Retornando à questão motivadora deste artigo (os rumos teóricos e metodológicos dos “Estudos Culturais”) proponho que re-encaremos o caráter histórico da “essência” e da existência humana, ou o quanto seja discutível o congelamento diacrônico destes nossos conceitos humanistas medievais, modernos e contemporâneos e até que ponto alguém exista hoje em estado “puro”, sem portar qualquer prótese, complementos, bijuterias, silicone, acrílico, chips, óculos, anabolizantes, drogas ou produtos farmacológicos ou outros produtos interventores em suas compleições fisionômicas ou emocionais ou em suas posturas estéticas cotidianas. A cantora careca não está mais careca, a prostituta respeitosa assumiu novos valores, temos idéias longas e couros cabeludos raspados com máquina zero e os hipopótamos não mergulham mais tão freqüentemente quanto as escavadoras cabeças dos avestruzes em desoladas paisagens da península Ibérica.

Como dizia o inesquecível filólogo Antonio Houaiss, é com polêmicas e debates que configuramos mudanças nas almas e nos perfis culturais de todos os povos e recusar discussões ou novas reflexões constitui resistência ou postura autoritária.
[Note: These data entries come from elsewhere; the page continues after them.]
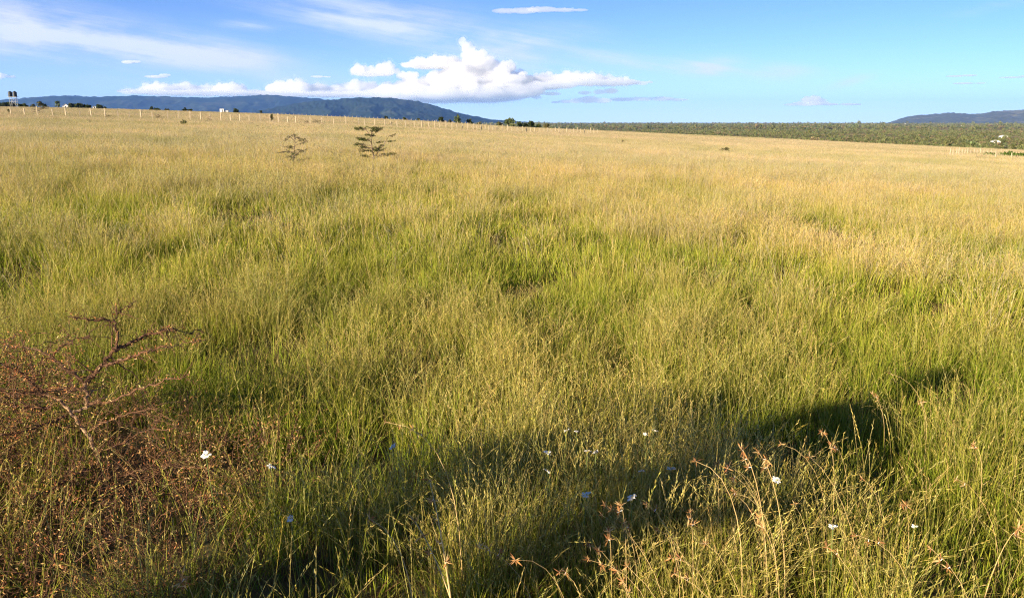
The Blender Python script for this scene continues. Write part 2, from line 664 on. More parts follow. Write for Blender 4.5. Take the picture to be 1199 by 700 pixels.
# near: fine single blades
T['n_green'] = add_tufts(8, n_green=40, n_yellow=11, n_straw=1, n_brown=6, radius=0.09)
T['n_mix'] = add_tufts(10, n_green=17, n_yellow=18, n_straw=6, n_brown=9, radius=0.09)
T['n_straw'] = add_tufts(12, n_green=7, n_yellow=16, n_straw=13, n_brown=13, radius=0.10)
T['n_dead'] = add_tufts(5, n_green=3, n_yellow=4, n_straw=5, n_brown=28, radius=0.11)
# middle distance
kw = dict(wide=1.9, seg=2, straw=STRAW_Y[:2] + STRAW[:1])
T['m_green'] = add_tufts(5, n_green=38, n_yellow=18, n_straw=1, n_brown=4, radius=0.15, **kw)
T['m_mix'] = add_tufts(6, n_green=18, n_yellow=26, n_straw=9, n_brown=7, radius=0.15, **kw)
T['m_straw'] = add_tufts(6, n_green=8, n_yellow=20, n_straw=19, n_brown=8, radius=0.16, **kw)
T['m_dead'] = add_tufts(3, n_green=6, n_yellow=6, n_straw=4, n_brown=24, radius=0.16, **kw)
# far
kw = dict(wide=2.6, seg=2, straw=STRAW_Y[:1] + STRAW[:2])
T['f_green'] = add_tufts(4, n_green=30, n_yellow=32, n_straw=12, n_brown=2, radius=0.28, **kw)
T['f_mix'] = add_tufts(5, n_green=12, n_yellow=26, n_straw=30, n_brown=4, radius=0.28, **kw)
T['f_straw'] = add_tufts(5, n_green=4, n_yellow=12, n_straw=48, n_brown=5, radius=0.30, **kw)
T['f_dead'] = add_tufts(3, n_green=6, n_yellow=6, n_straw=18, n_brown=28, radius=0.30, **kw)
# very far: wide patches
kw = dict(wide=5.5, seg=2, straw=STRAW)
T['d_green'] = add_tufts(3, n_green=26, n_yellow=40, n_straw=40, n_brown=4, radius=0.75, **kw)
T['d_mix'] = add_tufts(4, n_green=16, n_yellow=34, n_straw=70, n_brown=8, radius=0.75, **kw)
T['d_straw'] = add_tufts(4, n_green=7, n_yellow=17, n_straw=98, n_brown=10, radius=0.8, **kw)
T['d_dead'] = add_tufts(2, n_green=6, n_yellow=8, n_straw=44, n_brown=44, radius=0.8, **kw)

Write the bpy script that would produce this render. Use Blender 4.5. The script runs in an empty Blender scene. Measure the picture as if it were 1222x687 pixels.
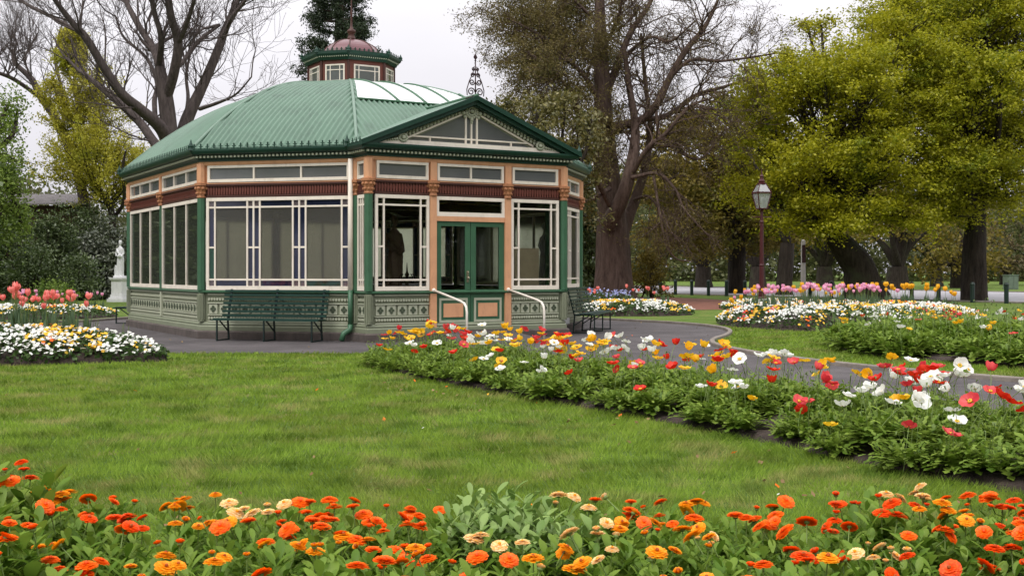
import bpy, math, random
import numpy as np
from mathutils import Vector, Matrix

random.seed(7)
RNG = np.random.default_rng(11)
PI = math.pi
R = math.radians
scene = bpy.context.scene
COL = scene.collection

# ------------------------------------------------------------------ camera model
EYE, FPX, CX, HZ = 1.4, 1400.0, 611.0, 324.0       # eye height, focal length and horizon of the photograph (1222 px wide)
def W(px, py, Y):
    """world point at distance Y along the line of sight of a photo pixel"""
    return Vector(((px - CX) / FPX * Y, Y, EYE + (HZ - py) / FPX * Y))
def G(px, py):
    """ground point under a photo pixel"""
    Y = FPX * EYE / (py - HZ)
    return ((px - CX) / FPX * Y, Y)

# ------------------------------------------------------------------ objects
def tag(o, label=None, cat=None, group=None, kind=None):
    if label: o['label'] = label
    if cat: o['category'] = cat
    if group: o['group'] = group
    if kind: o['kind'] = kind
    return o
def empty(name, loc=(0, 0, 0), rz=0.0, label=None, cat=None, group=None, parent=None):
    o = bpy.data.objects.new(name, None)
    COL.objects.link(o)
    o.location = loc
    o.rotation_euler = (0, 0, rz)
    o.empty_display_size = .2
    if parent: o.parent = parent
    return tag(o, label, cat, group)
def link_mesh(name, me, parent=None):
    o = bpy.data.objects.new(name, me)
    COL.objects.link(o)
    if parent: o.parent = parent
    return o
def copy_tree(o, parent=None):
    c = o.copy()
    COL.objects.link(c)
    c.parent = parent
    for ch in list(o.children):
        copy_tree(ch, c)
    return c

class MB:
    """collects boxes, tubes and lathes; build() links them as one mesh object"""
    def __init__(self):
        self.v, self.f, self.m = [], [], []
    def quad_faces(self, vs, fs, m=0):
        o = len(self.v)
        self.v += [tuple(p) for p in vs]
        self.f += [tuple(i + o for i in f) for f in fs]
        self.m += [m] * len(fs)
    BOXF = [(0, 3, 2, 1), (4, 5, 6, 7), (0, 1, 5, 4), (1, 2, 6, 5), (2, 3, 7, 6), (3, 0, 4, 7)]
    def box(self, x0, x1, y0, y1, z0, z1, m=0):
        self.quad_faces([(x0, y0, z0), (x1, y0, z0), (x1, y1, z0), (x0, y1, z0),
                         (x0, y0, z1), (x1, y0, z1), (x1, y1, z1), (x0, y1, z1)], self.BOXF, m)
    def fbox(self, F, s0, s1, d0, d1, z0, z1, m=0):
        """box on a wall face: s along it, d outward, z up"""
        P = [F(s0, d1, z0), F(s1, d1, z0), F(s1, d0, z0), F(s0, d0, z0), F(s0, d1, z1), F(s1, d1, z1), F(s1, d0, z1), F(s0, d0, z1)]
        self.quad_faces(P, self.BOXF, m)
    def bar(self, a, b, w, h, m=0, up=(0, 0, 1)):
        a, b = Vector(a), Vector(b)
        d = (b - a).normalized()
        u = Vector(up)
        s = d.cross(u)
        if s.length < 1e-4: s = d.cross(Vector((1, 0, 0)))
        s.normalize(); u = s.cross(d)
        s *= w / 2; u *= h / 2
        self.quad_faces([a - s - u, a + s - u, a + s + u, a - s + u, b - s - u, b + s - u, b + s + u, b - s + u],
                        [(0, 3, 2, 1), (4, 5, 6, 7), (0, 1, 5, 4), (1, 2, 6, 5), (2, 3, 7, 6), (3, 0, 4, 7)], m)
    def tube(self, pts, rad, n=8, m=0, cap=True):
        pts = [Vector(p) for p in pts]
        if not hasattr(rad, '__len__'): rad = [rad] * len(pts)
        vs, fs = [], []
        prev = None
        for i, p in enumerate(pts):
            d = (pts[min(i + 1, len(pts) - 1)] - pts[max(i - 1, 0)]).normalized()
            if prev is None:
                prev = d.cross(Vector((0, 0, 1)))
                if prev.length < .05: prev = d.cross(Vector((1, 0, 0)))
            s = (prev - d * prev.dot(d)).normalized()
            prev = s
            t = d.cross(s)
            for k in range(n):
                a = 2 * PI * k / n
                vs.append(p + (s * math.cos(a) + t * math.sin(a)) * rad[i])
        for i in range(len(pts) - 1):
            for k in range(n):
                k2 = (k + 1) % n
                fs.append((i * n + k, i * n + k2, (i + 1) * n + k2, (i + 1) * n + k))
        if cap:
            fs.append(tuple(range(n - 1, -1, -1)))
            fs.append(tuple((len(pts) - 1) * n + k for k in range(n)))
        self.quad_faces(vs, fs, m)
    def lathe(self, prof, n=16, c=(0, 0, 0), m=0, twist=0.0):
        vs, fs = [], []
        for r, z in prof:
            for k in range(n):
                a = 2 * PI * k / n + twist
                vs.append((c[0] + r * math.cos(a), c[1] + r * math.sin(a), c[2] + z))
        L = len(prof)
        for i in range(L - 1):
            for k in range(n):
                k2 = (k + 1) % n
                fs.append((i * n + k, i * n + k2, (i + 1) * n + k2, (i + 1) * n + k))
        fs.append(tuple(range(n - 1, -1, -1)))
        fs.append(tuple((L - 1) * n + k for k in range(n)))
        self.quad_faces(vs, fs, m)
    def rings(self, loops, m=0, closed=True):
        """skin a stack of equal-length closed loops"""
        n = len(loops[0]); vs = [p for l in loops for p in l]; fs = []
        for i in range(len(loops) - 1):
            for k in range(n if closed else n - 1):
                k2 = (k + 1) % n
                fs.append((i * n + k, i * n + k2, (i + 1) * n + k2, (i + 1) * n + k))
        self.quad_faces(vs, fs, m)
    def prism(self, poly, fn, d0, d1, m=0):
        """extrude a 2-D outline (s, z) between depths d0 and d1 through fn(s, d, z)"""
        n = len(poly)
        vs = [fn(s, d0, z) for s, z in poly] + [fn(s, d1, z) for s, z in poly]
        fs = [tuple(range(n)), tuple(range(2 * n - 1, n - 1, -1))]
        fs += [(i, i + n, (i + 1) % n + n, (i + 1) % n) for i in range(n)]
        self.quad_faces(vs, fs, m)
    def ball(self, c, r, m=0, n=8):
        k = max(4, n // 2 + 1)
        self.lathe([(max(r * math.sin(PI * i / k), r * .02), -r * math.cos(PI * i / k)) for i in range(k + 1)], n, c, m)
    def mesh(self, name, mats, smooth=False):
        me = bpy.data.meshes.new(name)
        me.from_pydata(self.v, [], self.f)
        mats = mats if isinstance(mats, (list, tuple)) else [mats]
        for mt in mats: me.materials.append(mt)
        if len(mats) > 1: me.polygons.foreach_set('material_index', self.m)
        if smooth: me.polygons.foreach_set('use_smooth', [True] * len(self.f))
        me.update()
        return me
    def build(self, name, mats, parent=None, smooth=False):
        me = self.mesh(name, mats, smooth)
        return link_mesh(name, me, parent)

def np_mesh(name, V, F, mats, midx=None, smooth=False):
    me = bpy.data.meshes.new(name)
    F = np.asarray(F, dtype=np.int32)
    m, k = F.shape
    me.vertices.add(len(V))
    me.vertices.foreach_set('co', np.asarray(V, dtype=np.float32).ravel())
    me.loops.add(m * k)
    me.loops.foreach_set('vertex_index', F.ravel())
    me.polygons.add(m)
    me.polygons.foreach_set('loop_start', np.arange(0, m * k, k, dtype=np.int32))
    me.polygons.foreach_set('loop_total', np.full(m, k, dtype=np.int32))
    mats = mats if isinstance(mats, (list, tuple)) else [mats]
    for mt in mats: me.materials.append(mt)
    if midx is not None: me.polygons.foreach_set('material_index', np.asarray(midx, dtype=np.int32))
    if smooth: me.polygons.foreach_set('use_smooth', np.ones(m, dtype=bool))
    me.update(calc_edges=True)
    return me

def inpoly(x, y, poly):
    x = np.asarray(x); y = np.asarray(y)
    c = np.zeros(x.shape, bool)
    n = len(poly)
    for i in range(n):
        x0, y0 = poly[i]; x1, y1 = poly[(i + 1) % n]
        if y0 == y1: continue
        c ^= ((y0 > y) != (y1 > y)) & (x < (x1 - x0) * (y - y0) / (y1 - y0) + x0)
    return c

def smooth_poly(pts, it=2, closed=True):
    for _ in range(it):
        out = []
        n = len(pts)
        for i in range(n if closed else n - 1):
            a, b = pts[i], pts[(i + 1) % n]
            out.append((a[0] * .75 + b[0] * .25, a[1] * .75 + b[1] * .25))
            out.append((a[0] * .25 + b[0] * .75, a[1] * .25 + b[1] * .75))
        if not closed: out = [pts[0]] + out + [pts[-1]]
        pts = out
    return pts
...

Mesmo que nos chamados “Estudos Culturais” se conviva intelectualmente com ambigüidades ou se embutam reflexões politicamente corretas sobre as questões sócio-culturais das chamadas “minorias” ou se pondere antropologicamente sobre uma ontologia do virtual advinda das complexas interações e intermediações eletrônicas das relações interpessoais, não podemos interditar ou nos esquivar diante destas novas elaborações intelectuais e / ou extrapolações de nossos cada vez mais previsíveis e empobrecidos trâmites pouco universitários e cada vez mais burocrático-acadêmicos.